Und jetzt also die deutschsprachige Erstaufführung von ARIZONA von Juan Carlos Rubio in der Inszenierung von Wolfgang Seidenberg mit Bühnenpartnerin Birgit Reutter, eine Kooperation des Theater Hof mit dem Theater in Kempten.
Ein kinderloses Ehepaar aus Wyoming, dem Nordwesten der USA, fährt in den äußersten Südwesten nach Arizona, um dort persönlich die Grenze der USA gegen die Mexikaner zu schützen.
Klingt ziemlich aktuell. Wurde aber von Rubio bereits vor mehreren Jahren geschrieben. Ein Prophet?
„Im Grunde geht es gar nicht um die Mexikaner, nein, es geht um das Ehepaar selbst. Und eigentlich spiegelt Rubio viel mehr die spanische Gesellschaft und Gegenwart als die USA. Und diese spanische Wirklichkeit ist der unseren sehr nahe.“
Genug Stoff für Reibungen – und für Humor, denn der sollte nie zu kurz kommen.

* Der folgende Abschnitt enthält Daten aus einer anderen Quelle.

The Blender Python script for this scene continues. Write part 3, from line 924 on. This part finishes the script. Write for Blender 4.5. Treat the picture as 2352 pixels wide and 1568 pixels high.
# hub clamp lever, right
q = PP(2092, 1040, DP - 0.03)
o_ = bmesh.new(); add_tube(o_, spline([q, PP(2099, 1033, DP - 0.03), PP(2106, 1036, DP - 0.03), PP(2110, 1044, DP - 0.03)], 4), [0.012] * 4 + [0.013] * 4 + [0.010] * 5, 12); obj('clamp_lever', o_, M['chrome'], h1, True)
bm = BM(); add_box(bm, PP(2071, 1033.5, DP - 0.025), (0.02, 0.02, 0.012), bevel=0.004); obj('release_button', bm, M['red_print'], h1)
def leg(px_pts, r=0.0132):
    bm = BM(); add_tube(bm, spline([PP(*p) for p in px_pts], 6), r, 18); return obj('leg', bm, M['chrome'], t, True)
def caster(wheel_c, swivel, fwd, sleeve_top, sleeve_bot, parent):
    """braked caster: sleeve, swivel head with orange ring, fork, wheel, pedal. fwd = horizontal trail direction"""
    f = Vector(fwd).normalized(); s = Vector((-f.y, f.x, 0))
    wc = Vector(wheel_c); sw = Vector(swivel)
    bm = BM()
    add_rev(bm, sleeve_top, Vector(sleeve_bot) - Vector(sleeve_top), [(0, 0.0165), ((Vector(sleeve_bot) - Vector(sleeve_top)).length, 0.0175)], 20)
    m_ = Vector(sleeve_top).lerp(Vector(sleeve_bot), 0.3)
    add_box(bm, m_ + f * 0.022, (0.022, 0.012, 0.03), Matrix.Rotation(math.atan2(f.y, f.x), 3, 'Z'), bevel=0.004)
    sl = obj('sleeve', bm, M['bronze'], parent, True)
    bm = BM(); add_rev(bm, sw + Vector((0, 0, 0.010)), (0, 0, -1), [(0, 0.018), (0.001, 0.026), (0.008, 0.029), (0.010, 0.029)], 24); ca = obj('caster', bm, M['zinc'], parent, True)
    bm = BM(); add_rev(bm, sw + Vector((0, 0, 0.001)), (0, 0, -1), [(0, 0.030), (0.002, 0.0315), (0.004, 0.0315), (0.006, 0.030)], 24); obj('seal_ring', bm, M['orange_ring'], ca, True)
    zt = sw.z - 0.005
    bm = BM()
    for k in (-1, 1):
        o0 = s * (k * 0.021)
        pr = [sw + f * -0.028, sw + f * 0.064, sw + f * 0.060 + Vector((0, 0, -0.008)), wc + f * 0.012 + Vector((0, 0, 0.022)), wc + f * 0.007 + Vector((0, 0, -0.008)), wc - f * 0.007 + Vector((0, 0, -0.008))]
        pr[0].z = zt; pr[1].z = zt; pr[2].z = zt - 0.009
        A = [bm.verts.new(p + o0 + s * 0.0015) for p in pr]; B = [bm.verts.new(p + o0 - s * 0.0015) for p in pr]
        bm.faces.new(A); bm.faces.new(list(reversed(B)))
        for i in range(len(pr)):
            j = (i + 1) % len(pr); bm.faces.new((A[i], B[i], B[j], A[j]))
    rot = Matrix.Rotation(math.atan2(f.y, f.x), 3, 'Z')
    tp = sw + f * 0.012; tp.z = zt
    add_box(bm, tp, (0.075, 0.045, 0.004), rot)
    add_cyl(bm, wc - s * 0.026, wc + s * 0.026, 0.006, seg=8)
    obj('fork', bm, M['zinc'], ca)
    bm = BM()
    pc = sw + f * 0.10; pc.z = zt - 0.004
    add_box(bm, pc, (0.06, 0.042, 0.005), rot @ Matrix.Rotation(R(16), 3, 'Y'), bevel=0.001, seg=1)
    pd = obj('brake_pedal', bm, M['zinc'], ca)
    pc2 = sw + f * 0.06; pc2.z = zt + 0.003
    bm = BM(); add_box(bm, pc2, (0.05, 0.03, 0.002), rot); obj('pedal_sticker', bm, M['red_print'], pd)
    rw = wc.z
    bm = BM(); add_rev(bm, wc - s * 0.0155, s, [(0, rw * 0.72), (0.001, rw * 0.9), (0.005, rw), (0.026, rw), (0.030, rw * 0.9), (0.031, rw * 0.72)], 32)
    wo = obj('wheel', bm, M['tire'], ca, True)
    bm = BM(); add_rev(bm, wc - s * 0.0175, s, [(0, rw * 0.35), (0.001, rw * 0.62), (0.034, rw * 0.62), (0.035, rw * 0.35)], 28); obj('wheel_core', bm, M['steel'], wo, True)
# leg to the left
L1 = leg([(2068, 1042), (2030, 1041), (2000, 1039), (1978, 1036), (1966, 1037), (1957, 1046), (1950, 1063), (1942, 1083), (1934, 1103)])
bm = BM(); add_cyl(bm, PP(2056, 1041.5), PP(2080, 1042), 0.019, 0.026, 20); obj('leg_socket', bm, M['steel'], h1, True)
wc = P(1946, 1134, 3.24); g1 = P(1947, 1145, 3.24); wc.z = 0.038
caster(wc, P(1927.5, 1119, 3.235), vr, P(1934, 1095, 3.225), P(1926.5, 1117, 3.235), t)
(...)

Das Kemptener Publikum kennt Rubio übrigens bereits von seiner Komödie HUNDERT QUADRATMETER, die vor zwei Jahren im Stadttheater zu sehen war. Und Wolfgang Seidenberg (auch ein Vielseitiger: Schauspieler, Dramaturg, Übersetzer und Regisseur) hat den in Spanien so berühmten Rubio für das deutschsprachige Theater entdeckt. Mit Kollegin Birgit Reutter (wir haben sie alle in den letzten beiden Sommern beim Märchensommer Allgäu als HUTMACHER oder ZAUBERER VON OZ bewundert) spielt Philipp Brammer auch oft in Hof am Theater.
ARIZONA. Ab 10. Oktober 2019 in der Theaterwerkstatt des T:K.